TEMPLE OF ISIS ON THE ROOF OF THE GREAT TEMPLE OF DENDERA.

 

 

THIS beautiful little hypæthral building, which is set like a gem on the roof of the great structure, seems altogether to have escaped the notice of many travellers, as it is not mentioned in their works on Egypt: amidst the splendour and magnitude of the great temple, its beauty may have been overlooked.  It is raised on the south-east angle, and immediately over the adytum, or sanctuary, of the temple of Dendera; and bears some resemblance to the temple called the  bed of Pharaoh at Philæ. It is small, but elegant in form, only twenty-two feet square on the plan, and eighteen feet high. Within it is nearly choked up with rubbish.

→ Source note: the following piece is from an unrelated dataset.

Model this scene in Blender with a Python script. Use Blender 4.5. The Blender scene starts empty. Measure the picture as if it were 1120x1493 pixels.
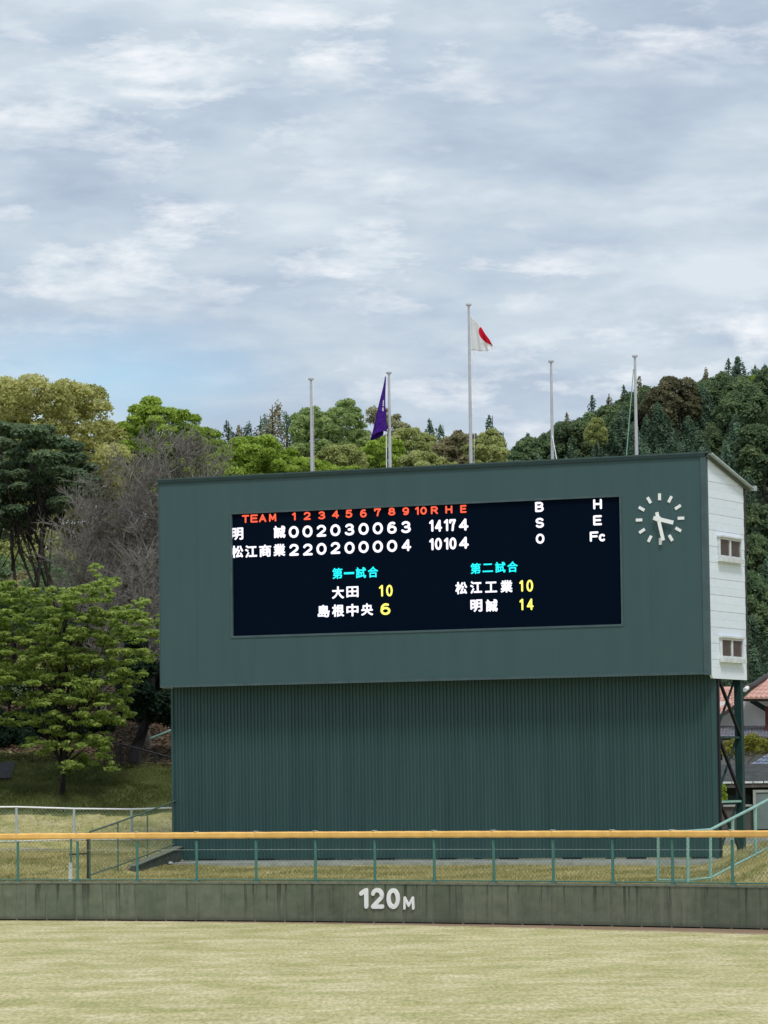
import bpy, math, random
import numpy as np
from mathutils import Vector, Matrix
S = bpy.context.scene
COL = S.collection
random.seed(7)
RNG = np.random.default_rng(11)

# ------------------------------------------------------------------ camera
F = 5610.0                       # focal length in pixels of a 1120 px wide picture
PITCH = math.atan(392 / F); ROLL = 0.0131; ZC = 4.14
cr, sr, cp, sp = math.cos(ROLL), math.sin(ROLL), math.cos(PITCH), math.sin(PITCH)
cam_d = bpy.data.cameras.new('camera'); cam = bpy.data.objects.new('camera', cam_d)
COL.objects.link(cam); S.camera = cam
right = Vector((cr, sr * sp, -sr * cp)); up = Vector((sr, -cr * sp, cr * cp)); fw = Vector((0, cp, sp))
M4 = Matrix((( right.x, up.x, -fw.x, 0), (right.y, up.y, -fw.y, 0), (right.z, up.z, -fw.z, ZC), (0, 0, 0, 1)))
cam.matrix_world = M4
cam_d.sensor_fit = 'HORIZONTAL'; cam_d.sensor_width = 36; cam_d.lens = 36 * F / 1120
cam_d.clip_start = 1; cam_d.clip_end = 5000

def ray(u, v):
    a = u - 560; b = 746.5 - v
    a2 = a * cr + b * sr; b2 = -a * sr + b * cr
    return np.array([a2, F * cp - b2 * sp, F * sp + b2 * cp])
def at(u, v, Y):                 # picture position at distance Y -> real position
    r = ray(u, v); t = Y / r[1]
    return np.array([r[0] * t, Y, ZC + r[2] * t])

# ------------------------------------------------------------------ light
SUN_EL, SUN_AZ = math.radians(56), math.radians(160)   # azimuth from +Y towards +X
sd = bpy.data.lights.new('sun', 'SUN'); sun = bpy.data.objects.new('sun', sd); COL.objects.link(sun)
sd.energy = 1.5; sd.angle = math.radians(12); sd.color = (1.0, 0.96, 0.91)
dirv = Vector((math.sin(SUN_AZ) * math.cos(SUN_EL), math.cos(SUN_AZ) * math.cos(SUN_EL), math.sin(SUN_EL)))
sun.rotation_euler = dirv.to_track_quat('Z', 'Y').to_euler()
sun.location = (20, -20, 60)
S.view_settings.view_transform = 'Standard'; S.view_settings.look = 'None'
S.view_settings.gamma = 1; S.view_settings.exposure = 0.45; S.view_settings.use_curve_mapping = False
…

    Its entablature is supported by twelve columns, four appearing on each side; their capitals are the heads of Isis, bearing the pronaos in miniature. Each column is four feet ten inches in circumference, and, except a doorway on two opposite sides, enclosed by intercolumniated screens. In every part, within and without, the surface of this beautiful little building is covered with elaborate carving, so delicately and exquisitely wrought that it will bear the closest inspection. To what worship or mystery it was appropriated is now uncertain, though it is called a Temple of Isis. The sand around presents an arid appearance, covering the ancient and populous city, which once flourished amidst scenes of fertility; and desolation now rests on the ruins of Tentyra.

 

                    Roberts’s Journal.